We also address the restrictions the trial court placed upon Smith pursuant to Indiana Code § 34-58-2-1. In its order, the trial court listed three of Smith's civil actions, not including this one, that have been dismissed. See supra note 1. However, we are reversing one of those dismissals today in the case of Smith v. Maximum Control Facility, 850 N.E.2d 476, 478 (Ind.Ct.App., 2006). Nevertheless, this still leaves three of Smith's complaints and/or claims that have been dismissed.[5] Accordingly, we *485 affirm the restrictions the trial court placed upon Smith pursuant to Indiana Code § 34-58-2-1. Therefore, Smith may not file a new complaint or petition unless a court determines that he is in immediate danger of serious bodily injury.

Affirmed.

ROBB, J., and MATHIAS, J., concur.

NOTES

[1] The trial court identified the three civil actions that had been dismissed as "Eric D. Smith v. Ralph Carrasco and David Miller, Cause No. 46D03-0505-CT-184; Eric D. Smith v. Lt. P.B. McKee, et al, [Cause No.] 46D03-0508-MI-290; and Eric D. Smith v. Maximum Control Facility, et al, [Cause No.] 46D03-0511-PL-374." Appellant's App. p. 17. We are issuing opinions in all three of these cases today. See Smith v. McKee, 850 N.E.2d 471 (Ind.Ct.App., 2006); Smith v. Maximum Control Facility, 850 N.E.2d 476 (Ind.Ct.App., 2006); and Smith v. Carrasco, 850 N.E.2d 468 (Ind.Ct.App., 2006).

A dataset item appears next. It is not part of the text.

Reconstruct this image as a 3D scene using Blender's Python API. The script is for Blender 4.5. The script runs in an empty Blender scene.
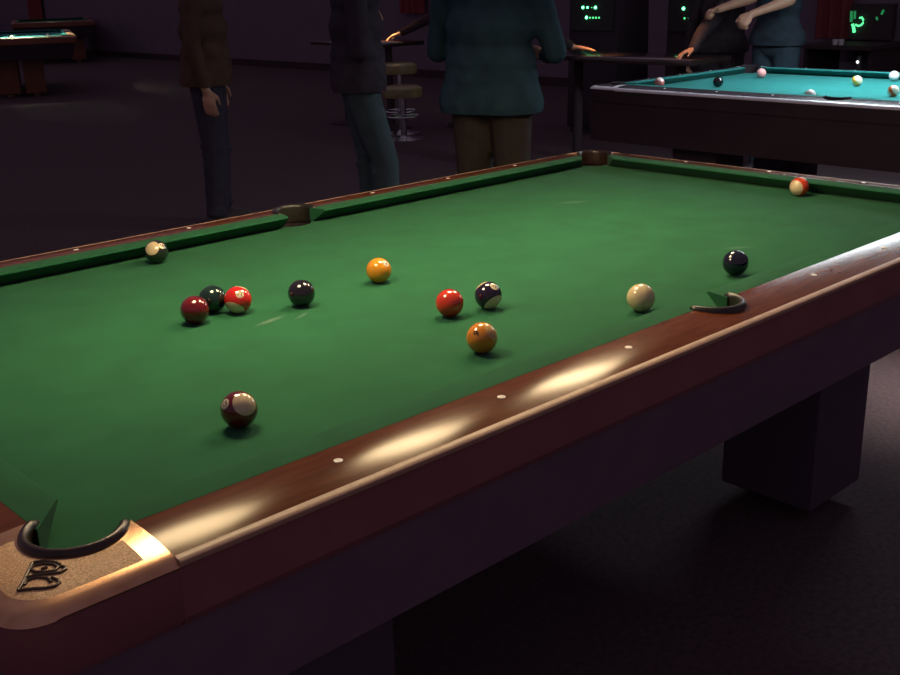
import bpy, bmesh, math, random
from mathutils import Vector, Matrix
random.seed(7)
C = bpy.context.scene
COL = C.collection
PI = math.pi
ZC = 0.787            # height of the cloth above the floor
LX, LY = 2.54, 1.27   # nose to nose
NOSE = 0.0365

# ------------------------------------------------------------------ helpers
def link(o, parent=None):
    COL.objects.link(o)
    if parent is not None: o.parent = parent
    return o
def obj(name, bm, mat, parent=None, smooth=True, angle=40, recalc=True):
    if recalc: bmesh.ops.recalc_face_normals(bm, faces=bm.faces)
    me = bpy.data.meshes.new(name); bm.to_mesh(me); bm.free()
    for m in (mat if isinstance(mat, (list, tuple)) else [mat]): me.materials.append(m)
    if smooth:
        for p in me.polygons: p.use_smooth = True
        me.set_sharp_from_angle(angle=math.radians(angle))
    return link(bpy.data.objects.new(name, me), parent)
def tag(o, label=None, cat=None, group=None, kind=None):
    if label: o['label'] = label
    if cat: o['category'] = cat
    if group: o['group'] = group
    if kind: o['kind'] = kind
    return o
def empty(name, loc, rz=0.0):
    o = bpy.data.objects.new(name, None); o.location = loc; o.rotation_euler = (0, 0, rz); o.empty_display_size = .1
    return link(o)
def box(bm, x0, x1, y0, y1, z0, z1, top=1.0):
    cx, cy = (x0+x1)/2, (y0+y1)/2
    vs = []
    for z, k in ((z0, 1.0), (z1, top)):
        for x, y in ((x0, y0), (x1, y0), (x1, y1), (x0, y1)):
            vs.append(bm.verts.new((cx+(x-cx)*k, cy+(y-cy)*k, z)))
    for f in ((3,2,1,0), (4,5,6,7), (0,1,5,4), (1,2,6,5), (2,3,7,6), (3,0,4,7)): bm.faces.new([vs[i] for i in f])
def bevel(bm, w, seg=2):
    bmesh.ops.bevel(bm, geom=list(bm.edges), offset=w, segments=seg, affect='EDGES', profile=.5)
def lathe(bm, prof, cx=0, cy=0, seg=32, cap=False):
    rings = []
    for r, z in prof:
        rings.append([bm.verts.new((cx+r*math.cos(2*PI*i/seg), cy+r*math.sin(2*PI*i/seg), z)) for i in range(seg)])
    for a, b in zip(rings, rings[1:]):
        for i in range(seg): bm.faces.new((a[i], a[(i+1) % seg], b[(i+1) % seg], b[i]))
    if cap:
        bm.faces.new(rings[0][::-1]); bm.faces.new(rings[-1])
def tube(bm, pts, r, seg=10, flat=1.0):
    pts = [Vector(p) for p in pts]; rings = []
    for i, p in enumerate(pts):
        t = (pts[min(i+1, len(pts)-1)]-pts[max(i-1, 0)]).normalized()
        ref = Vector((0, 0, 1)) if abs(t.z) < .95 else Vector((1, 0, 0))
        s = t.cross(ref).normalized(); u = s.cross(t)
        rr = r[i] if isinstance(r, (list, tuple)) else r
        rings.append([bm.verts.new(p+s*rr*math.cos(2*PI*k/seg)+u*rr*flat*math.sin(2*PI*k/seg)) for k in range(seg)])
    for a, b in zip(rings, rings[1:]):
        for k in range(seg): bm.faces.new((a[k], a[(k+1) % seg], b[(k+1) % seg], b[k]))
    bm.faces.new(rings[0][::-1]); bm.faces.new(rings[-1])
def loft(bm, rings, closed_ring=True, caps=True):
    R = [[bm.verts.new(p) for p in r] for r in rings]; n = len(R[0])
    for a, b in zip(R, R[1:]):
        for k in range(n if closed_ring else n-1): bm.faces.new((a[k], a[(k+1) % n], b[(k+1) % n], b[k]))
    if caps: bm.faces.new(R[0][::-1]); bm.faces.new(R[-1])

# ------------------------------------------------------------------ materials
def new_mat(name):
    m = bpy.data.materials.new(name); m.use_nodes = True
    nt = m.node_tree; b = nt.nodes['Principled BSDF']
    return m, nt, b
def setp(b, **k):
    N = dict(color='Base Color', rough='Roughness', metal='Metallic', coat='Coat Weight', coatr='Coat Roughness', spec='Specular IOR Level', sheen='Sheen Weight', emc='Emission Color', ems='Emission Strength')
    for a, v in k.items():
        if isinstance(v, tuple) and len(v) == 3: v = (*v, 1)
        b.inputs[N[a]].default_value = v
def srgb(r, g, b):
    f = lambda c: ((c/255+.055)/1.055)**2.4 if c > 10 else c/255/12.92
    return (f(r), f(g), f(b))
def noise_mat(name, c1, c2, scale=20, stretch=(1, 1, 1), bump=0.0, bscale=None, detail=4, **k):
    m, nt, b = new_mat(name); setp(b, **k)
    tc = nt.nodes.new('ShaderNodeTexCoord'); mp = nt.nodes.new('ShaderNodeMapping'); mp.inputs['Scale'].default_value = stretch
    nz = nt.nodes.new('ShaderNodeTexNoise'); nz.inputs['Scale'].default_value = scale; nz.inputs['Detail'].default_value = detail
    rp = nt.nodes.new('ShaderNodeValToRGB'); rp.color_ramp.elements[0].color = (*c1, 1); rp.color_ramp.elements[1].color = (*c2, 1)
    rp.color_ramp.elements[0].position = .3; rp.color_ramp.elements[1].position = .7
    L = nt.links.new
    L(tc.outputs['Object'], mp.inputs['Vector']); L(mp.outputs[0], nz.inputs['Vector']); L(nz.outputs[0], rp.inputs[0]); L(rp.outputs[0], b.inputs['Base Color'])
    if bump:
        n2 = nt.nodes.new('ShaderNodeTexNoise'); n2.inputs['Scale'].default_value = bscale or scale*4; n2.inputs['Detail'].default_value = 3
        bp = nt.nodes.new('ShaderNodeBump'); bp.inputs['Strength'].default_value = bump; bp.inputs['Distance'].default_value = .002
        L(tc.outputs['Object'], n2.inputs['Vector']); L(n2.outputs[0], bp.inputs['Height']); L(bp.outputs[0], b.inputs['Normal'])
    return m
def plain(name, color, **k):
    m, nt, b = new_mat(name); setp(b, color=color, **k); return m
def emit(name, color, s):
    m, nt, b = new_mat(name); setp(b, color=(0, 0, 0), emc=color, ems=s, rough=.6, spec=0.0); return m
def cloth_mat(name, c, marks=()):
    m = noise_mat(name, tuple(v*.9 for v in c), tuple(v*1.1 for v in c), scale=9, bump=.25, bscale=900, rough=.95, spec=.1, sheen=.05)
    nt = m.node_tree; b = nt.nodes['Principled BSDF']; L = nt.links.new
    tc = [n for n in nt.nodes if n.type == 'TEX_COORD'][0]
    src = b.inputs['Base Color'].links[0].from_socket
    for (x, y, rx, ry, a, s) in marks:        # small chalk smudges on the cloth
        mp = nt.nodes.new('ShaderNodeMapping'); mp.vector_type = 'TEXTURE'
        mp.inputs['Location'].default_value = (x, y, ZC); mp.inputs['Rotation'].default_value = (0, 0, a); mp.inputs['Scale'].default_value = (rx, ry, 1)
        ln = nt.nodes.new('ShaderNodeVectorMath'); ln.operation = 'LENGTH'
        nz = nt.nodes.new('ShaderNodeTexNoise'); nz.inputs['Scale'].default_value = 90
        mr = nt.nodes.new('ShaderNodeMapRange'); mr.inputs['From Min'].default_value = 1; mr.inputs['From Max'].default_value = 0; mr.inputs['To Max'].default_value = s
        mu = nt.nodes.new('ShaderNodeMath'); mu.operation = 'MULTIPLY'
        mx = nt.nodes.new('ShaderNodeMix'); mx.data_type = 'RGBA'; mx.inputs[7].default_value = (.5, .55, .5, 1)
        L(tc.outputs['Object'], mp.inputs[0]); L(tc.outputs['Object'], nz.inputs[0]); L(mp.outputs[0], ln.inputs[0]); L(ln.outputs['Value'], mr.inputs[0])
        L(mr.outputs[0], mu.inputs[0]); L(nz.outputs[0], mu.inputs[1]); L(mu.outputs[0], mx.inputs[0]); L(src, mx.inputs[6]); src = mx.outputs[2]
    L(src, b.inputs['Base Color'])
    return m

M = {}
M['cloth'] = cloth_mat('green_cloth', (.0155, .103, .043), [(-.585, -.03, .05, .010, .2, .45), (-.52, -.05, .03, .006, .4, .3), (.73, .28, .06, .022, -.5, .25), (.55, -.40, .05, .012, -.6, .25)])
M['cloth2'] = cloth_mat('teal_cloth', (.017, .175, .168))
M['wood'] = noise_mat('rail_wood', (.092, .027, .011), (.132, .040, .016), scale=14, stretch=(1, 7, 7), rough=.17, spec=.125)
M['wood'].node_tree.nodes['Principled BSDF'].inputs['Specular Tint'].default_value = (1, .88, .66, 1)
M['trim'] = noise_mat('trim_laminate', (.40, .25, .165), (.45, .29, .19), scale=60, rough=.45, spec=.5)
M['apron'] = noise_mat('apron_laminate', (.17, .115, .15), (.20, .135, .175), scale=8, stretch=(1, 1, 1), rough=.7, spec=.1)
M['railface'] = noise_mat('rail_side_wood', (.21, .085, .085), (.25, .10, .10), scale=12, rough=.55, spec=.25)
M['blackleg'] = plain('leg_laminate', (.09, .068, .088), rough=.8, spec=.1)
M['metal'] = noise_mat('polished_casting', (.56, .30, .15), (.68, .41, .24), scale=40, metal=.8, rough=.26)
M['bronze'] = noise_mat('stippled_bronze', (.50, .27, .105), (.95, .63, .32), scale=420, detail=2, bump=.5, bscale=700, metal=0, rough=.4)
M['emblem'] = plain('dark_emblem', (.045, .025, .015), rough=.4, metal=.3)
M['leather'] = noise_mat('pocket_liner_rubber', (.020, .010, .008), (.032, .015, .011), scale=90, bump=.3, bscale=200, rough=.32, spec=.5)
M['liner_green'] = noise_mat('side_liner_rubber', (.014, .013, .010), (.022, .020, .014), scale=90, rough=.33, spec=.5)
M['pocket'] = plain('pocket_lining', (.03, .022, .028), rough=.9, spec=.05)
M['sight'] = plain('pearl_sight', (.85, .80, .72), rough=.3)
M['black_rail'] = noise_mat('black_rail_laminate', (.020, .018, .024), (.03, .027, .034), scale=12, rough=.26, spec=.5)
M['alu'] = plain('aluminium_trim', (.90, .91, .94), metal=.30, rough=.32)
M['apron2'] = noise_mat('dark_apron', (.045, .03, .038), (.06, .04, .05), scale=5, rough=.6, spec=.15)
M['rail3'] = noise_mat('honey_rail', (.40, .24, .11), (.5, .31, .15), scale=12, rough=.5)
M['leg3'] = noise_mat('red_brown_leg', (.16, .06, .03), (.22, .08, .04), scale=9, rough=.6)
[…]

[2] Indiana Code § 34-58-1-2 went into effect on July 1, 2004, and applies to causes of action filed after June 30, 2004. P.L. 80-2004.

[3] Because there is no designation of evidence by the parties, it is paramount that a trial court include in its order all of the evidence that it considered in making its determination. This will allow for our review.

[4] We note that in 1995, Congress enacted the Prison Litigation Reform Act, which contains a statute that is similar to Indiana Code § 34-58-1-2. It specifically provides:

(a) Screening. — The court shall review, before docketing, if feasible or, in any event, as soon as practicable after docketing, a complaint in a civil action in which a prisoner seeks redress from a governmental entity or officer or employee of a governmental entity.

(b) Grounds for dismissal. — On review, the court shall identify cognizable claims or dismiss the complaint, or any portion of the complaint, if the complaint —

(1) is frivolous, malicious, or fails to state a claim upon which relief may be granted; or

(2) seeks monetary relief from a defendant who is immune from such relief.

28 U.S.C.A. § 1915A. Federal courts also review dismissals made pursuant to § 1915A de novo. See, e.g., Calhoun v. DeTella, 319 F.3d 936, 939 (7th Cir.2003).

[5] We acknowledge that we are partially reversing the dismissal of Smith's complaint in Smith v. McKee, 850 N.E.2d 471 (Ind.Ct.App., 2006). However, Indiana Code § 34-58-2-1 provides that if an offender has filed at least three civil actions in which a "state court has dismissed the action or a claim under IC XX-XX-X-X" (emphasis added), the trial court may impose the restrictions. Because we are affirming the dismissal of one of Smith's claims in Smith v. McKee pursuant to Indiana Code § 34-58-1-2, this dismissal still counts toward the requirement contained in Indiana Code § 34-58-2-1.